At the monthly luncheon of the Goochland Republican committee on Tuesday, June 30, area gun owners confronted Lynwood Cobb, the chairman of the party’s seventh district, about his decision to hold the annual Republican Roundup at the Innsbrook Pavilion.

The event, used to attract new members to the GOP, has been held at that privately owned facility, which does not permit firearms, for several years.

Cobb defended the choice contending that the location and amenities provided by the Innsbrook Pavilion are not available anywhere else in the area. Private property owners, he said, have the right to decide what sorts of activities are permitted at their facilities.

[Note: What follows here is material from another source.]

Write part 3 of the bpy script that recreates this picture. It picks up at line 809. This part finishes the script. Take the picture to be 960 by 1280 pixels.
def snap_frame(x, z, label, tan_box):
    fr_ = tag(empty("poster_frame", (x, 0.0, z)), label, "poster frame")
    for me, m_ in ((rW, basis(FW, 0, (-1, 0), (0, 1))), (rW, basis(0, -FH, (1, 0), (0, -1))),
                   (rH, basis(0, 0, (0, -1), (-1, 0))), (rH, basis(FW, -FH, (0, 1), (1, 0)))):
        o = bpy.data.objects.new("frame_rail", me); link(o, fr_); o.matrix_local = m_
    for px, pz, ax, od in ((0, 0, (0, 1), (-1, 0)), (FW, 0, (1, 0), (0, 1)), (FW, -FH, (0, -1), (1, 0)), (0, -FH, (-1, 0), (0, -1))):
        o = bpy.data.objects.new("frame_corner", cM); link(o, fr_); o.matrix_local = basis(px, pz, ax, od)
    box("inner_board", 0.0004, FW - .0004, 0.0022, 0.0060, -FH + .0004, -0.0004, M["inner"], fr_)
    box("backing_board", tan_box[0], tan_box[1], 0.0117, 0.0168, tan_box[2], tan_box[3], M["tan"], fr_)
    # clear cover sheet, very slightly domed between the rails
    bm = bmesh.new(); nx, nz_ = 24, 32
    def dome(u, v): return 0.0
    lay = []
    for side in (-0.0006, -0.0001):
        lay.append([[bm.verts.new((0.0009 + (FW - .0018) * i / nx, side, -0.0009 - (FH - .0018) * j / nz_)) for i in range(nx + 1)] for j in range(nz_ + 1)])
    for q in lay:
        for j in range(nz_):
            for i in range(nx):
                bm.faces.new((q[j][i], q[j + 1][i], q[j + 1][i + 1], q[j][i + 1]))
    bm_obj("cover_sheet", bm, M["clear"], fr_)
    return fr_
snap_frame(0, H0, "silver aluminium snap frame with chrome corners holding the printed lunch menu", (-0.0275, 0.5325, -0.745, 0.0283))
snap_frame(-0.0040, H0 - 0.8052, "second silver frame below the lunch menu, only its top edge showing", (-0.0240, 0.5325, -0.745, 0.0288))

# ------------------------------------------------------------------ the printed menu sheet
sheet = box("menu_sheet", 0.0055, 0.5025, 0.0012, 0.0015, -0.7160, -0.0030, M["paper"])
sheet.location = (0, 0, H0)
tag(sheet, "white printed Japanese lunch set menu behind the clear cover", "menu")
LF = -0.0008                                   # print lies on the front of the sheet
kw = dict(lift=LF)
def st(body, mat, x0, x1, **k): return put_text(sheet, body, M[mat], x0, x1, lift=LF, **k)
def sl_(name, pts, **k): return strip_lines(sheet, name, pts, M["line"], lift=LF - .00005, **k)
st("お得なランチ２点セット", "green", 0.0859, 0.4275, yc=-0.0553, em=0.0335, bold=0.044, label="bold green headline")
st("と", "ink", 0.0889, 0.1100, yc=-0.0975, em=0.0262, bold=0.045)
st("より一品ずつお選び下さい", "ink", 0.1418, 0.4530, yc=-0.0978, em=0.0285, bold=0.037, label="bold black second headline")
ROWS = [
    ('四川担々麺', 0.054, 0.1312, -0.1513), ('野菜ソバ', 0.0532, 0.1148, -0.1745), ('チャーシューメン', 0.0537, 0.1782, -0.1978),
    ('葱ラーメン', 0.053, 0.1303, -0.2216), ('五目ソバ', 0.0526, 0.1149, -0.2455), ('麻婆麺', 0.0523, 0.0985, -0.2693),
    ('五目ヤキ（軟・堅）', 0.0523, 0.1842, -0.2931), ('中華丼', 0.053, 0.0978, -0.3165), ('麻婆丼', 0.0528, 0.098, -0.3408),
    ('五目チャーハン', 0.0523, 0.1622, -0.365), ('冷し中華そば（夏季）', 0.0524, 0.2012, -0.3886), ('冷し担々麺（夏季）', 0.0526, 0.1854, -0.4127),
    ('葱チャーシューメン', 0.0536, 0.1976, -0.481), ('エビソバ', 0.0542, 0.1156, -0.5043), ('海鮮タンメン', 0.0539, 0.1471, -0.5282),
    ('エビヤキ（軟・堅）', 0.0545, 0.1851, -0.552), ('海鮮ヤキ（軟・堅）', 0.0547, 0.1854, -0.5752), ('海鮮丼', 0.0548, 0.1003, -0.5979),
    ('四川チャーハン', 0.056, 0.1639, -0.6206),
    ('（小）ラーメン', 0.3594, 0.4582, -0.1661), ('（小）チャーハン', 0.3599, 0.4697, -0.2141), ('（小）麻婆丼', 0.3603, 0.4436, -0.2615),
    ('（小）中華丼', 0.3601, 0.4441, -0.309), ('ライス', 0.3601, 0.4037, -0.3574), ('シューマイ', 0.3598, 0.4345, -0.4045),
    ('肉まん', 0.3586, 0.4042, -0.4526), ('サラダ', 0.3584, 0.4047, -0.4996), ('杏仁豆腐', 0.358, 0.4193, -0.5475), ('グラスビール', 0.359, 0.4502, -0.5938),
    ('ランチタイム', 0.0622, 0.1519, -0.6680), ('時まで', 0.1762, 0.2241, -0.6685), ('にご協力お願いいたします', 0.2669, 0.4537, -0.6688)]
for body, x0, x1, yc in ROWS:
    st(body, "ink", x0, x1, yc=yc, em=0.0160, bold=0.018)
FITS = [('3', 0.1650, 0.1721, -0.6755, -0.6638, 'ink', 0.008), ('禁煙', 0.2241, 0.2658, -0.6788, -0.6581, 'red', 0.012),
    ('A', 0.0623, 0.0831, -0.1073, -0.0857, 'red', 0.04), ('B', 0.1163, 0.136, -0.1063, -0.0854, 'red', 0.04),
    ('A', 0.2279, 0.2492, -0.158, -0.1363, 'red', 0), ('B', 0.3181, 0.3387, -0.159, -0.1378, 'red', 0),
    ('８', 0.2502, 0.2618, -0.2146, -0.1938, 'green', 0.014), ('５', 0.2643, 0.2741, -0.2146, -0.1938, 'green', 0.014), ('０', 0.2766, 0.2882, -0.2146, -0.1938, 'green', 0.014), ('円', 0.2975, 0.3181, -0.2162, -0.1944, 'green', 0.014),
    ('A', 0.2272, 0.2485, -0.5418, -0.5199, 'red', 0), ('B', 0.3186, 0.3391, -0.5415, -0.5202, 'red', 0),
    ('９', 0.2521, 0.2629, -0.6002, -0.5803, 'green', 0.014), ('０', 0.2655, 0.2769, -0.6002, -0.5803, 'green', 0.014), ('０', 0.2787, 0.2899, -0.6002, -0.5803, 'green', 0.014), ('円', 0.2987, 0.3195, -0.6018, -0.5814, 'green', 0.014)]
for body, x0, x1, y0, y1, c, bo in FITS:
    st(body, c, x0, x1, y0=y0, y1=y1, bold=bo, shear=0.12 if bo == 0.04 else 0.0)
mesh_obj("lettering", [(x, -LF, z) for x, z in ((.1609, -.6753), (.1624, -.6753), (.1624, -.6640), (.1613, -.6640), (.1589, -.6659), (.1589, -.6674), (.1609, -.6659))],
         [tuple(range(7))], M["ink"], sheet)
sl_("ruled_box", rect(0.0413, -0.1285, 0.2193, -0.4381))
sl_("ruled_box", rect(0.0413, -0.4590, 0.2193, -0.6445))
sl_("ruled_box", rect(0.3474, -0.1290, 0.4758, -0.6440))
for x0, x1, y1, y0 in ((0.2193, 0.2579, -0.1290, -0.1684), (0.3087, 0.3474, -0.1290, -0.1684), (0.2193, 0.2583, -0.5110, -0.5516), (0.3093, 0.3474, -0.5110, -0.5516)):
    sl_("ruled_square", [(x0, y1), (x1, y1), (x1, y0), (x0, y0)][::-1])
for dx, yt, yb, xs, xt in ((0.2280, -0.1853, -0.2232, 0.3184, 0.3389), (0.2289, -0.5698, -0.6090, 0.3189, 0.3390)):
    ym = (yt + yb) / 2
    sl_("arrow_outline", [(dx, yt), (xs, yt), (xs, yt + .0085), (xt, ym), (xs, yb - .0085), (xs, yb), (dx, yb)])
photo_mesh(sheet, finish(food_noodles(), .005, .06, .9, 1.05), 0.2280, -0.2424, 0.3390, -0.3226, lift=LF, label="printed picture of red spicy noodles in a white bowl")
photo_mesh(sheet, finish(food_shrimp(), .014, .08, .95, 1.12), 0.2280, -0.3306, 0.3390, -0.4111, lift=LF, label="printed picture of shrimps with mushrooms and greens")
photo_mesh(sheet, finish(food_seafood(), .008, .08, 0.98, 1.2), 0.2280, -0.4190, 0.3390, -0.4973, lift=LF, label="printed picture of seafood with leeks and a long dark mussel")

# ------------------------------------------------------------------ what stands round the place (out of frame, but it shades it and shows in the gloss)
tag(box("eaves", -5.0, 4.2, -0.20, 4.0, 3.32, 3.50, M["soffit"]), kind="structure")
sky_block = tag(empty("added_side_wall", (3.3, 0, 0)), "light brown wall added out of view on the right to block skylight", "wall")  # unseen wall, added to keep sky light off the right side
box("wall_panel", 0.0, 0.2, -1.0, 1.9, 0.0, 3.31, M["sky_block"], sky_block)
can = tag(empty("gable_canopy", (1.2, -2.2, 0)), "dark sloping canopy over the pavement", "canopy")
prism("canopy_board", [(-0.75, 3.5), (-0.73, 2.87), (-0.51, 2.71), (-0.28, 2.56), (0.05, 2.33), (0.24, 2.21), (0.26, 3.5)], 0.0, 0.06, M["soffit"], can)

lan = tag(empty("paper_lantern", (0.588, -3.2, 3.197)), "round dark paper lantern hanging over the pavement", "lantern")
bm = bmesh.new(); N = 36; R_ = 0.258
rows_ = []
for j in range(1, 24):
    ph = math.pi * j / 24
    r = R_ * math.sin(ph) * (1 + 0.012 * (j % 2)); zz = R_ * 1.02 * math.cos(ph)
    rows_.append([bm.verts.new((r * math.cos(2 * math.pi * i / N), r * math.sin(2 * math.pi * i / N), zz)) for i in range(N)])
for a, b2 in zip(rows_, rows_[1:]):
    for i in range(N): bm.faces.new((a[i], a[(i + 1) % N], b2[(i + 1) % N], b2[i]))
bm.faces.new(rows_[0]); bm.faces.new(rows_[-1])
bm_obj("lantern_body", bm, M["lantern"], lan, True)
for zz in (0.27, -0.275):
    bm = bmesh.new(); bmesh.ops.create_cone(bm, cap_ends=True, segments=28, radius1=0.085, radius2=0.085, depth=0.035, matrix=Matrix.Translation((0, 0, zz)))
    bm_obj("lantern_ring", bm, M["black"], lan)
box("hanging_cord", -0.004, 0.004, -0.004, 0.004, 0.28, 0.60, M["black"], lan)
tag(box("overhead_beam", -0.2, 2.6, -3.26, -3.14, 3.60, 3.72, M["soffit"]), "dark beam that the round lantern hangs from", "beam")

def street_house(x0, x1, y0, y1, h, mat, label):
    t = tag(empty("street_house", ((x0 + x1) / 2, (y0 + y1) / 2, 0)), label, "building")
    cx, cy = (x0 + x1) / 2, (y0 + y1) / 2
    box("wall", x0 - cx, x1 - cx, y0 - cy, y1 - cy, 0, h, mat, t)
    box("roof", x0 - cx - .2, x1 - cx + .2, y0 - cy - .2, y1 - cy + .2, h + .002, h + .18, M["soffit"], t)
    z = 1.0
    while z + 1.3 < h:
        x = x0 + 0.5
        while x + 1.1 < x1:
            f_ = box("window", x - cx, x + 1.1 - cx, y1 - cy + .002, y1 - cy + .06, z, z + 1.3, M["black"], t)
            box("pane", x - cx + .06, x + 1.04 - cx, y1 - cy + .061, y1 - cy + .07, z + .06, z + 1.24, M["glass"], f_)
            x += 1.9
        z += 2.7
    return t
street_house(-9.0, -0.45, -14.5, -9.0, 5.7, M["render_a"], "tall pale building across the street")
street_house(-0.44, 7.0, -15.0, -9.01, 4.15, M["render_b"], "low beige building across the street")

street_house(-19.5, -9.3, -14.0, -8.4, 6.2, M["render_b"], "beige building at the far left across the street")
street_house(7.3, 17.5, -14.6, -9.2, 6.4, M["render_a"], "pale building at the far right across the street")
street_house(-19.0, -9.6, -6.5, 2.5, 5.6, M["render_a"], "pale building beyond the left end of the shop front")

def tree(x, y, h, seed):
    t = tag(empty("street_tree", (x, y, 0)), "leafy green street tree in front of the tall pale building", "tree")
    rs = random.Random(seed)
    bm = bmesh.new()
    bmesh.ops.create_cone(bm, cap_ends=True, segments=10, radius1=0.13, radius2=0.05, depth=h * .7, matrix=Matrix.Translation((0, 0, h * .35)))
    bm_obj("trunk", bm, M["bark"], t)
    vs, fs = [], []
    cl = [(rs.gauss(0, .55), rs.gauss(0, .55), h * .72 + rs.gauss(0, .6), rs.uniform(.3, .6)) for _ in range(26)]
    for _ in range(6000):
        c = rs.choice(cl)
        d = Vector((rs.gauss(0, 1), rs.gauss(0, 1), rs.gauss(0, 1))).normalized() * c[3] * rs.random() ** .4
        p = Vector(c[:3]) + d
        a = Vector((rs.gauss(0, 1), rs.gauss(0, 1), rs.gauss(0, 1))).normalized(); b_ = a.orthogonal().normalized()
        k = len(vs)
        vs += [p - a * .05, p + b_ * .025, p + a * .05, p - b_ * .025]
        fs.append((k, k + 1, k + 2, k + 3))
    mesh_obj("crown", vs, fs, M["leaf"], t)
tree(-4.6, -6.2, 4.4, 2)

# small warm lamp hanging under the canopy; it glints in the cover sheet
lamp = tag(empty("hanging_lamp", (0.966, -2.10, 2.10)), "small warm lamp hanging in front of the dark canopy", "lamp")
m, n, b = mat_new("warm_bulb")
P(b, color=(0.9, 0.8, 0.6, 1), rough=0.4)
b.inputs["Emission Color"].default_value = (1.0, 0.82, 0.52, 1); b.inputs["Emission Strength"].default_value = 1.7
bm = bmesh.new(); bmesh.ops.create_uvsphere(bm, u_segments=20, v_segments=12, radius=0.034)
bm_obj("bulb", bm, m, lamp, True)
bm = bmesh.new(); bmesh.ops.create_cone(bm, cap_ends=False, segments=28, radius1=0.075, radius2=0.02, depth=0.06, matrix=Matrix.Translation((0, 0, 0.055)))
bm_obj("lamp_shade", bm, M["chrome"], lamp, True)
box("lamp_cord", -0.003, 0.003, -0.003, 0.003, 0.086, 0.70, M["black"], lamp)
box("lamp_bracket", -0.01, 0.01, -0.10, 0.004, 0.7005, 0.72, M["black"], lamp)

While on the surface this seems like a reasonable attitude, it also looks like a way for the Republicans to have it both ways with the firearms folk.

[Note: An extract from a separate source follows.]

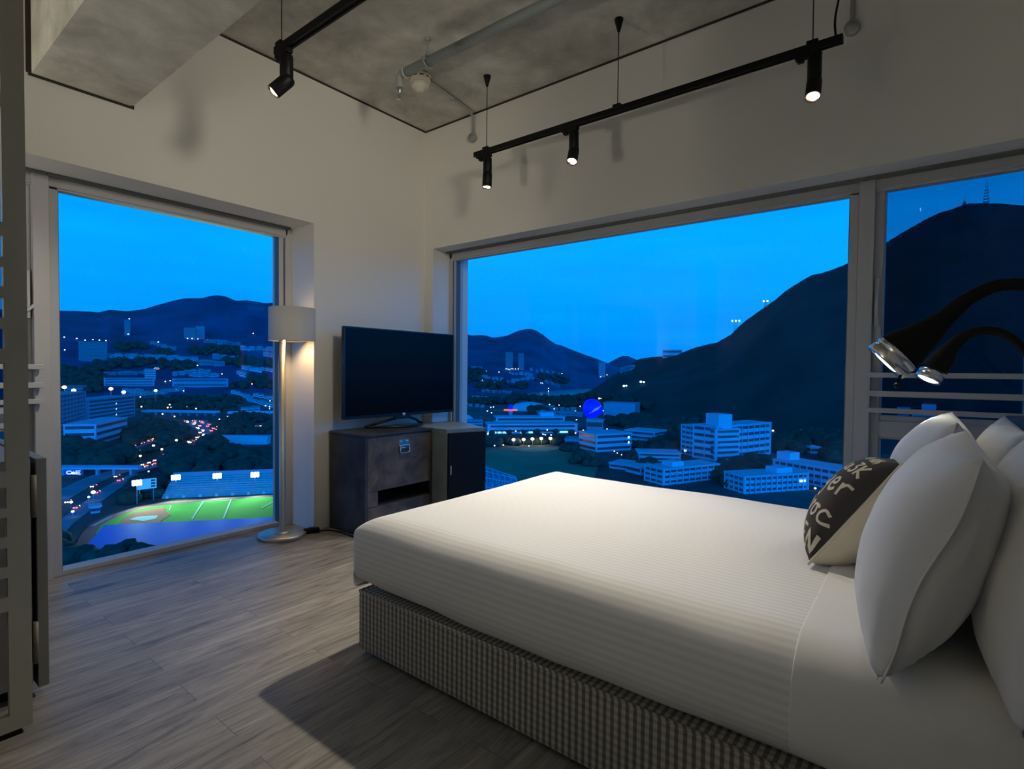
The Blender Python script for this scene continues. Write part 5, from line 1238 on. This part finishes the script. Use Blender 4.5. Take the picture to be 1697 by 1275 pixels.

Republican legislators tend to support gun rights, but the party all too often tries to keep gun owners out of the limelight lest they be labeled gun nuts.

We will never know what might have happened if some students at Virginia Tech on that fateful day had been allowed to carry firearms in their backpacks.

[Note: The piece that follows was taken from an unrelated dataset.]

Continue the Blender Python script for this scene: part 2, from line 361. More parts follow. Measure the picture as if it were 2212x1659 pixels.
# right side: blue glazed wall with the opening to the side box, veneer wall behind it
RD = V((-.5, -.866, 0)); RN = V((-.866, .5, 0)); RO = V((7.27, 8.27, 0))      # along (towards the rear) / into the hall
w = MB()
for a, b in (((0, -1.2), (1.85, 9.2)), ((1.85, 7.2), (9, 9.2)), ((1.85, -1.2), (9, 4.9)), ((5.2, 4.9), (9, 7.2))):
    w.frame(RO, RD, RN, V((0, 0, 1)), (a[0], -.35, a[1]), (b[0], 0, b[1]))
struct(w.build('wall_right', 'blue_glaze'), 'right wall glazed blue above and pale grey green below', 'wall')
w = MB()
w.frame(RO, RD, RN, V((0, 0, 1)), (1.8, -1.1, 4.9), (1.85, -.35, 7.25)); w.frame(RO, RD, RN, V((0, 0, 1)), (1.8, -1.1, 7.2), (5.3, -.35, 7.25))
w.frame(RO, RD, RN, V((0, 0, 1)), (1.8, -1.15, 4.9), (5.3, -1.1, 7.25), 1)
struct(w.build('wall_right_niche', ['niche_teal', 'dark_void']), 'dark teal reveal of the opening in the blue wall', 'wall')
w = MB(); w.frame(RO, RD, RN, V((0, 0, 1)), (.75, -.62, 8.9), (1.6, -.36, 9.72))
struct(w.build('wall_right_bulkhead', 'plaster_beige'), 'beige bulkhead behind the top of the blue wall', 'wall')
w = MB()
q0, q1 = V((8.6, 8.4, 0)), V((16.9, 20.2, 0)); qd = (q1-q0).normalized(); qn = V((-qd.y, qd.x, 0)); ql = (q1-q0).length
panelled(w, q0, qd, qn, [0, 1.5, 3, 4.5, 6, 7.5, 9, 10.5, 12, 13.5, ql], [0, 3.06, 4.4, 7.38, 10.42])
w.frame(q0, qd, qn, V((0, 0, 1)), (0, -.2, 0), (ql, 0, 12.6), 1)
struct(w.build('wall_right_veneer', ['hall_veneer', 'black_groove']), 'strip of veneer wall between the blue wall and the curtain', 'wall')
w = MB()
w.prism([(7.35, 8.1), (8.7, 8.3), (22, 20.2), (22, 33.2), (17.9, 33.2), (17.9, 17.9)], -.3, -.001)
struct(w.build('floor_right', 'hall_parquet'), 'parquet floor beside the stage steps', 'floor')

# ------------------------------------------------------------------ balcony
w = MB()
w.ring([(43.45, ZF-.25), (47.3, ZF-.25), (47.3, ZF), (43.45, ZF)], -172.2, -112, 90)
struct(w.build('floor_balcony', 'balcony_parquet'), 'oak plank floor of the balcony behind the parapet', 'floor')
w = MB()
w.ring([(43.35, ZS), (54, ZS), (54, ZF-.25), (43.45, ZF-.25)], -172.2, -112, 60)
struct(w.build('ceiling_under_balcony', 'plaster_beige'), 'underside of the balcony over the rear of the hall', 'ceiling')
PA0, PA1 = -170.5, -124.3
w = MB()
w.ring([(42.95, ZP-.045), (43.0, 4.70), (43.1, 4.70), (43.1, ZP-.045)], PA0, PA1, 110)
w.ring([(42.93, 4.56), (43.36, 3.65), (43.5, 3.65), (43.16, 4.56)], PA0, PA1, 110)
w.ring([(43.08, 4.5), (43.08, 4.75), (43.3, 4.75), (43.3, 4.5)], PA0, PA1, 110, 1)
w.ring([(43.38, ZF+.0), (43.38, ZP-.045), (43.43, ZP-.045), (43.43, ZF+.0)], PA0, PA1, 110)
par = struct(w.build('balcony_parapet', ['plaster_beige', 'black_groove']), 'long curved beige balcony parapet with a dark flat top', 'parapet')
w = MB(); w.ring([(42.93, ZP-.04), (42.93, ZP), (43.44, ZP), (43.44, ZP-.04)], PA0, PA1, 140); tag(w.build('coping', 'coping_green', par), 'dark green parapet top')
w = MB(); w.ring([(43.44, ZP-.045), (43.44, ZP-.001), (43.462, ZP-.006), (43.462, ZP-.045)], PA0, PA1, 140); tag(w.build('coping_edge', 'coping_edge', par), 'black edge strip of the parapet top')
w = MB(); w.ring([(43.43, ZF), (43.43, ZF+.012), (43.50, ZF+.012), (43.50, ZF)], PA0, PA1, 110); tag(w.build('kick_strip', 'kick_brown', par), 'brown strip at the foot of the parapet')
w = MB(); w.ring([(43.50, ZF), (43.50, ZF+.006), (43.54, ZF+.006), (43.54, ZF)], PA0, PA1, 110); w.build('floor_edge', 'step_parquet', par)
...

Instead, the actions of a deranged student are cited as justification for diluting one of the most important rights guaranteed by our Constitution.

Perhaps if the Republican Party sponsored family events where responsible gun owners were free to attend with a firearm on their hip, others could meet people who understand that with rights come responsibilities.

If gun rights are taken away, can other freedoms that we take for granted be far behind?

Two hundred thirty-three years ago a group of influential men gathered in Philadelphia and signed a document that changed the course of human events. Though the signers are venerated by history, many of them faced personal ruin for their action in their lifetimes.

One of the precursors to that momentous gathering was the publication of a pamphlet, an ancestor of the blog, called Common Sense by Thomas Paine in January of 1776. It soon sold over 100,000 copies in a country whose population was about three million.

Paine, tired of the abuses of a distant king aided and abetted by a greedy parliament, was unabashedly in favor of independence. He outlined his perception of grievances in detail. Many of his sentiments could apply to our contemporary situation.

Read it for yourself at: www.earlyamerica.com/earlyamerica/milestones/commonsense. It’s a long read. Print it out and take it to the beach. Think about it.

As you watch the local fireworks show on the Fourth(visit the county website at www.co.goochland.va.us for detailed information,) recall the words “rockets red glare” from the Star Spangled Banner. That was written when Baltimore was under attack in the War of 1812.

We were attacked eight years ago. Except for the people of New York who deal with the gaping wound at the foot of Manahttan, the rest of the country has gone about its business, but we are still at war.

Listen to the words of the Declaration of Independence, which will be read at the Goochland Farmers Market at 10 a.m. on Saturday. Try to imagine you are a farmer hearing the words for the first time on your normal market day.

Is anyone ready to stand up for what they believe in today? Or, do we just go along to get along?

Will the greatness of America go out with a whimper rather than a bang? Unless we are watchful, our cherished freedoms will erode, drop by precious drop, until they are gone. Will we even notice?

It’s past time to pay close attention so the land of the free and the home of the brave will endure for a long time to comep.